LGMLJun 14, 2018

Finding GEMS: Multi-Scale Dictionaries for High-Dimensional Graph Signals

arXiv:1806.05356v118 citations
Originality Incremental advance
AI Analysis

This work addresses a computational bottleneck for researchers and practitioners in graph signal processing, enabling more efficient analysis of high-dimensional network data, though it is incremental as it builds on existing dictionary learning frameworks.

The paper tackled the computational limitations of existing dictionary learning methods for graph signals, which are restricted to small dimensions, by proposing a new algorithm that incorporates graph topology both implicitly and explicitly to handle high-dimensional data. Experimental results on synthetic and real datasets demonstrated the algorithm's effectiveness in processing high-dimensional graph signals.

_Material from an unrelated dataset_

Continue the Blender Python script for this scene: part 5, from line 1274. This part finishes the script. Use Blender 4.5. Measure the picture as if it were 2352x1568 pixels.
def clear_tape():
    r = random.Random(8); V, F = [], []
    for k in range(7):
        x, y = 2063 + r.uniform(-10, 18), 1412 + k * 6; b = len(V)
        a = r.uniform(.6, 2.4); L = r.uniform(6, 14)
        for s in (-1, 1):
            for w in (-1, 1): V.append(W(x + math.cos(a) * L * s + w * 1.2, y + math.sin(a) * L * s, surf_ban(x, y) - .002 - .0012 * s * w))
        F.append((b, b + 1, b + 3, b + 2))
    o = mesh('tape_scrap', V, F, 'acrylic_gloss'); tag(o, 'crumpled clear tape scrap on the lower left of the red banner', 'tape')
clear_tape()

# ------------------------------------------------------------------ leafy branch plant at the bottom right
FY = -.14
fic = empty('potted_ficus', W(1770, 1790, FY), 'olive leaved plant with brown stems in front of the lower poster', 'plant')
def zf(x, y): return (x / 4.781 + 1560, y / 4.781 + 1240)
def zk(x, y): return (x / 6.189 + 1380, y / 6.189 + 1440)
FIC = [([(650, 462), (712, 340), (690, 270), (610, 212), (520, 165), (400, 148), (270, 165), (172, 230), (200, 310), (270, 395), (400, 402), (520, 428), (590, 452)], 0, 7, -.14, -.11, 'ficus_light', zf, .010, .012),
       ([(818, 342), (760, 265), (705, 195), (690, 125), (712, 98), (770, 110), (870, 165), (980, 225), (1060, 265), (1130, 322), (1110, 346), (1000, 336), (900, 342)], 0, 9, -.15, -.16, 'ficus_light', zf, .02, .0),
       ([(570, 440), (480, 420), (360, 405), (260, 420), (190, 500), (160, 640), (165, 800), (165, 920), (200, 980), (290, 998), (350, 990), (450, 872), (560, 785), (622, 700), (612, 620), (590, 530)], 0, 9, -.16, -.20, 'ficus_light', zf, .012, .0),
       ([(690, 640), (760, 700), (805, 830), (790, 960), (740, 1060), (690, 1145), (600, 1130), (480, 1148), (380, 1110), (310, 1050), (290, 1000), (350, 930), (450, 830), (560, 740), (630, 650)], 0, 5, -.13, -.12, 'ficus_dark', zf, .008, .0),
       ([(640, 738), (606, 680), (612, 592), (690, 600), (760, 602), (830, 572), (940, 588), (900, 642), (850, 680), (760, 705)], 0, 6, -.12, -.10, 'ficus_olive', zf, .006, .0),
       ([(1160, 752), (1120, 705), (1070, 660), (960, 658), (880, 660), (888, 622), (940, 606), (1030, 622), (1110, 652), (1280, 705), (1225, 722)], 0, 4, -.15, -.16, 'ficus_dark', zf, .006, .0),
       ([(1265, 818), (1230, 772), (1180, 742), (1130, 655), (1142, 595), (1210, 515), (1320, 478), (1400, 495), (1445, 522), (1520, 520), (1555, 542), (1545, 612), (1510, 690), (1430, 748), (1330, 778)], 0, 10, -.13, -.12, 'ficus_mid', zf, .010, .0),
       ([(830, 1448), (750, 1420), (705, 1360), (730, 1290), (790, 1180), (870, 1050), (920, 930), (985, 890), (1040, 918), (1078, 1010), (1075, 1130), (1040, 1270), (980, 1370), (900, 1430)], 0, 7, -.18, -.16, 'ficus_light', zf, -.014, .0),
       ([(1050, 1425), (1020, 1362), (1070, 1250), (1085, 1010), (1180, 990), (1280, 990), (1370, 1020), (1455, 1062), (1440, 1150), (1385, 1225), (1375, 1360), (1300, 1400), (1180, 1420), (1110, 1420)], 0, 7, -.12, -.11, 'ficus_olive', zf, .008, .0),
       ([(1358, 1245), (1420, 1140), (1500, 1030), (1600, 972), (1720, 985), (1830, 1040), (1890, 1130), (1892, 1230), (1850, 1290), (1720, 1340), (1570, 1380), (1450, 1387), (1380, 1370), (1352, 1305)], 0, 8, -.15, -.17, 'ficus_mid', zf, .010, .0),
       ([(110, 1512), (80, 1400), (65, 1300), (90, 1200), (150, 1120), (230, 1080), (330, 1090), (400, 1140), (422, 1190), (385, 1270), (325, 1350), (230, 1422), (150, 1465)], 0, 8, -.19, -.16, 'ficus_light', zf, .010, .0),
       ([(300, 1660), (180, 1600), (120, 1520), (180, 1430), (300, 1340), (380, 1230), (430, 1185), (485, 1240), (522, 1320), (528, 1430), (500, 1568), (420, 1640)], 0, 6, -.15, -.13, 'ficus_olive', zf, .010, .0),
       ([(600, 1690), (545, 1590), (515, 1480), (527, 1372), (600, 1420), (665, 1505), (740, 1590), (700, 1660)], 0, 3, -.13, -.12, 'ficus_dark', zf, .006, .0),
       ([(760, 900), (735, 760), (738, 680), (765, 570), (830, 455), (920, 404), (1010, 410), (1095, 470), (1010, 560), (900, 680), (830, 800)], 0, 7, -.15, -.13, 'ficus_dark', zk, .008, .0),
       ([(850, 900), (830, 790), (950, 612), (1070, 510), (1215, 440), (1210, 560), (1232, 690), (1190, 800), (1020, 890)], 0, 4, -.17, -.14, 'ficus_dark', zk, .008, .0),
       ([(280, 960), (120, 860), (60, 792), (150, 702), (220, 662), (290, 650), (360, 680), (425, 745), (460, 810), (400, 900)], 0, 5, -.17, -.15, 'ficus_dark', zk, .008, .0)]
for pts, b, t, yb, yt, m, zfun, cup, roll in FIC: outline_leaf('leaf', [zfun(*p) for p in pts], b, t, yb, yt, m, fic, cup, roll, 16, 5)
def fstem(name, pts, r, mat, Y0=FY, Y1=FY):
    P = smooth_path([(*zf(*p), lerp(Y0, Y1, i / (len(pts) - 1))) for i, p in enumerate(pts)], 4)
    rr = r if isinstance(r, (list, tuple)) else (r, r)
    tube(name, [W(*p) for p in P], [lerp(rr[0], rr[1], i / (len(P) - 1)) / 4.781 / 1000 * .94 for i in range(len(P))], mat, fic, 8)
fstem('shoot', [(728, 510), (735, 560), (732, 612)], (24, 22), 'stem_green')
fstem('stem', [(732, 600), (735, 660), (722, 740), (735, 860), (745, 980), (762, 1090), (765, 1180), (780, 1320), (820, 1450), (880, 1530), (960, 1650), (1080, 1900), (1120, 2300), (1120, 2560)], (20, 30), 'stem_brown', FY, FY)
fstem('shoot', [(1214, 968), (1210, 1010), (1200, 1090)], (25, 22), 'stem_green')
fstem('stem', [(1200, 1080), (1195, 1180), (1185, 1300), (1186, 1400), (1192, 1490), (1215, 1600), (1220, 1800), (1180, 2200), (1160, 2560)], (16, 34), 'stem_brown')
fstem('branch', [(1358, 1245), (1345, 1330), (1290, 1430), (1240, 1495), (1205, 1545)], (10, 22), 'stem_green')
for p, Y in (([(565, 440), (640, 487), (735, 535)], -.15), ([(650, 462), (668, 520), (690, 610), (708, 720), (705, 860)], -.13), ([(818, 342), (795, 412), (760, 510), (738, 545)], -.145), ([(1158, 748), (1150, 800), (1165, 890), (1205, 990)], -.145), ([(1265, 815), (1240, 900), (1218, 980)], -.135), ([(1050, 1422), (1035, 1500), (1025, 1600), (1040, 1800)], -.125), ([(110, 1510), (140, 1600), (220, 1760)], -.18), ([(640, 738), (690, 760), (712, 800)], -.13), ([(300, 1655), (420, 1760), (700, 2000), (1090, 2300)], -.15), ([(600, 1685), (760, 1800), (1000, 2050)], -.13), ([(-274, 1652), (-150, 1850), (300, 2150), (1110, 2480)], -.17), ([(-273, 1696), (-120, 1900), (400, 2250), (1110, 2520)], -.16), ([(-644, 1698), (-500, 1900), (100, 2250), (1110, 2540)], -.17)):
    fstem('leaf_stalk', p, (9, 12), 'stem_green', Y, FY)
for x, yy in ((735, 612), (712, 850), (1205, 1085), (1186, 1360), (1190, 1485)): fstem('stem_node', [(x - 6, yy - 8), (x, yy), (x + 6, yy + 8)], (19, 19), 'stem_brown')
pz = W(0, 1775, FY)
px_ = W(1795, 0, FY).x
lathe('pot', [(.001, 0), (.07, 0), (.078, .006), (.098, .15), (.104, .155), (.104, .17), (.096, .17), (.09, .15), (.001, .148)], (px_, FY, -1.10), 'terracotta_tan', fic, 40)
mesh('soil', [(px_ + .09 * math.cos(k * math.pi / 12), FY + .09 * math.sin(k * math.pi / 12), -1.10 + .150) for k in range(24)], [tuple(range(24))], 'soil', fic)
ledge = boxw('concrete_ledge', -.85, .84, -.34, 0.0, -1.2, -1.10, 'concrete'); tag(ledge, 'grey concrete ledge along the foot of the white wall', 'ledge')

Modern data introduces new challenges to classic signal processing approaches, leading to a growing interest in the field of graph signal processing. A powerful and well established model for real world signals in various domains is sparse representation over a dictionary, combined with the ability to train the dictionary from signal examples. This model has been successfully applied to graph signals as well by integrating the underlying graph topology into the learned dictionary. Nonetheless, dictionary learning methods for graph signals are typically restricted to small dimensions due to the computational constraints that the dictionary learning problem entails, and due to the direct use of the graph Laplacian matrix. In this paper, we propose a dictionary learning algorithm that applies to a broader class of graph signals, and is capable of handling much higher dimensional data. We incorporate the underlying graph topology both implicitly, by forcing the learned dictionary atoms to be sparse combinations of graph-wavelet functions, and explicitly, by adding direct graph constraints to promote smoothness in both the feature and manifold domains. The resulting atoms are thus adapted to the data of interest while adhering to the underlying graph structure and possessing a desired multi-scale property. Experimental results on several datasets, representing both synthetic and real network data of different nature, demonstrate the effectiveness of the proposed algorithm for graph signal processing even in high dimensions.